According to a company statement, STMicroelectronics is planning to raise approximately $1.5 billion through the issuance of convertible bonds, which can be converted into shares at pre-agreed prices. The move comes after the chipmaker’s stock has surged roughly twofold year-to-date.
The company will issue the convertible bonds in two tranches, maturing in 2031 and 2033 respectively. Proceeds will be primarily used to redeem a $750 million zero-coupon bond due in 2027, while the remaining funds will be allocated to general corporate purposes.
STMicroelectronics has benefited from strong demand for data center semiconductors, with its shares climbing nearly 200% so far this year, making it one of the top-performing stocks in the STOXX Europe 600 index. The company serves major customers including Tesla, Apple, and Amazon Web Services (AWS), and has expanded its business footprint from consumer electronics and automotive chips into fast-growing segments such as data center infrastructure.
Last month, the company indicated that revenue from its data center business is expected to reach $1 billion this year, significantly higher than its earlier projection of above $500 million, driven by accelerating demand for artificial intelligence infrastructure.

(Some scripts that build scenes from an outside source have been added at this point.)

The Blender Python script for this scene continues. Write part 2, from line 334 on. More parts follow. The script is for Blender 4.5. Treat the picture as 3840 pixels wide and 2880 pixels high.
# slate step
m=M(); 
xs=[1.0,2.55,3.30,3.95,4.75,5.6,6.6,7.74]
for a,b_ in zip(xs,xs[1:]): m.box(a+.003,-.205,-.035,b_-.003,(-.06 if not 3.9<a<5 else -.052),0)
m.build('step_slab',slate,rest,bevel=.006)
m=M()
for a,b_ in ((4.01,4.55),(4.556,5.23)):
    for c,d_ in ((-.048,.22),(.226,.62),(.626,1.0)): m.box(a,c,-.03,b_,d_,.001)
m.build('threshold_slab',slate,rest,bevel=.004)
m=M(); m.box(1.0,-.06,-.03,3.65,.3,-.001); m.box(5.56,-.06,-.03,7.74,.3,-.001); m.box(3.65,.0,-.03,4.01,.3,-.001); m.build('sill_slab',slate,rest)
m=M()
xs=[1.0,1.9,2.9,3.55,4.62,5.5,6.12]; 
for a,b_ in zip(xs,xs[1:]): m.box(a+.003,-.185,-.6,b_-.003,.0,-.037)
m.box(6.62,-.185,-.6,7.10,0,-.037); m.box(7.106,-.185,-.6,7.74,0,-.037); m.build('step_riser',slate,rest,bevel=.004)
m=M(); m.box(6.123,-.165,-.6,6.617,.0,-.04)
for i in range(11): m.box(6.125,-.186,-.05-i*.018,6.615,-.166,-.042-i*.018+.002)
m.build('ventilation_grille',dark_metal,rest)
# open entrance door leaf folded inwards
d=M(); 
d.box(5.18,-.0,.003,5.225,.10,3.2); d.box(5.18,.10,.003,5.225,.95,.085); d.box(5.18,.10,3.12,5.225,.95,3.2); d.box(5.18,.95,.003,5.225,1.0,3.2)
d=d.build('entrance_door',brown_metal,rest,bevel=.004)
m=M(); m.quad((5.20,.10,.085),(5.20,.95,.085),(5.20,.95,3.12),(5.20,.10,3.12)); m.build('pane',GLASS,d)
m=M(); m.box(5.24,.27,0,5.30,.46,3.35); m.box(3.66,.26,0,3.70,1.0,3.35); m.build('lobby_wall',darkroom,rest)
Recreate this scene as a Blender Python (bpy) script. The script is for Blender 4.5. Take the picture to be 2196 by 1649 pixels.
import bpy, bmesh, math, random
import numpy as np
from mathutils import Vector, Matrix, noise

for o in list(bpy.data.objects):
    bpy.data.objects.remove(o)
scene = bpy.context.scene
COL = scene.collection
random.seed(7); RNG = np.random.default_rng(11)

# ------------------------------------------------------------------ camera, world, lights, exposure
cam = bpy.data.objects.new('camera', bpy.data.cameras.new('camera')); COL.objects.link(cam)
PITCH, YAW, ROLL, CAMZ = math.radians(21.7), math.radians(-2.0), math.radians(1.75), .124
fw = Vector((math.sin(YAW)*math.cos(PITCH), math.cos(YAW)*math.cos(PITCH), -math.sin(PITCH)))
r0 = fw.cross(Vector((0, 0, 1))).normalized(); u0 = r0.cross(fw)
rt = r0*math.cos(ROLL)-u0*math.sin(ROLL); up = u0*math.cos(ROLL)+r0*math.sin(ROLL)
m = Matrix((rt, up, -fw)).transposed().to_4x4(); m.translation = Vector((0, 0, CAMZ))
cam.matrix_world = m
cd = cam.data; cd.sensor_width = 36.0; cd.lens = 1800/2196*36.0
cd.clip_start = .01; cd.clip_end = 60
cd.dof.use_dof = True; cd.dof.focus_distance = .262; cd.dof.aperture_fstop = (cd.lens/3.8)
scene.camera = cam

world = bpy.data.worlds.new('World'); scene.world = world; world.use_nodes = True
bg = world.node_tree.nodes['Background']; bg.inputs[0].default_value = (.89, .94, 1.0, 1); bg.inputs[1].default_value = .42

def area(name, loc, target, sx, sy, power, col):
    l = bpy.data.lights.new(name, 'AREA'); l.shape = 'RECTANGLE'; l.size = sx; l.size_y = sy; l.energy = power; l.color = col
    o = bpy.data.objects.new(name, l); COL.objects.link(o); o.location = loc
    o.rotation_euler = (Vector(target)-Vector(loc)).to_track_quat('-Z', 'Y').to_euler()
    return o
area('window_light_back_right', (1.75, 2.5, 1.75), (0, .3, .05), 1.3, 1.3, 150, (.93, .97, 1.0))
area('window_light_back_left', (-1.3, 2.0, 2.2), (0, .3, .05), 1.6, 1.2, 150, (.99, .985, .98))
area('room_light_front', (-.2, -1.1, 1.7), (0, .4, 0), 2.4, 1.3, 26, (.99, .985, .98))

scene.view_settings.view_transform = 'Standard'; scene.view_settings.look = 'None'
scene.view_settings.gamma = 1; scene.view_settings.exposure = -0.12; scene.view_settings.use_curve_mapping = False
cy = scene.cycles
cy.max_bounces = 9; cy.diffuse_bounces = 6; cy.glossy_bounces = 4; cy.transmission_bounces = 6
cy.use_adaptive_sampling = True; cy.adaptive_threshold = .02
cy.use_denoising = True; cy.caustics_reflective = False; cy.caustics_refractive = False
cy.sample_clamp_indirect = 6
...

The recent rally has also pushed the company’s share price well above the $45.10 conversion level of its 2027 maturing bonds. The refinancing structure is expected to reduce potential equity dilution, as investors are more likely to opt for debt redemption rather than conversion under current pricing conditions.
For the 2031 maturity tranche, the convertible bonds will carry a fixed coupon of 0% to 0.5%, with a conversion premium set between 47.5% and 52.5% above the reference share price. The 2033 tranche will feature a fixed interest rate of 0.625% to 1.125%, with a conversion premium ranging from 50% to 55%.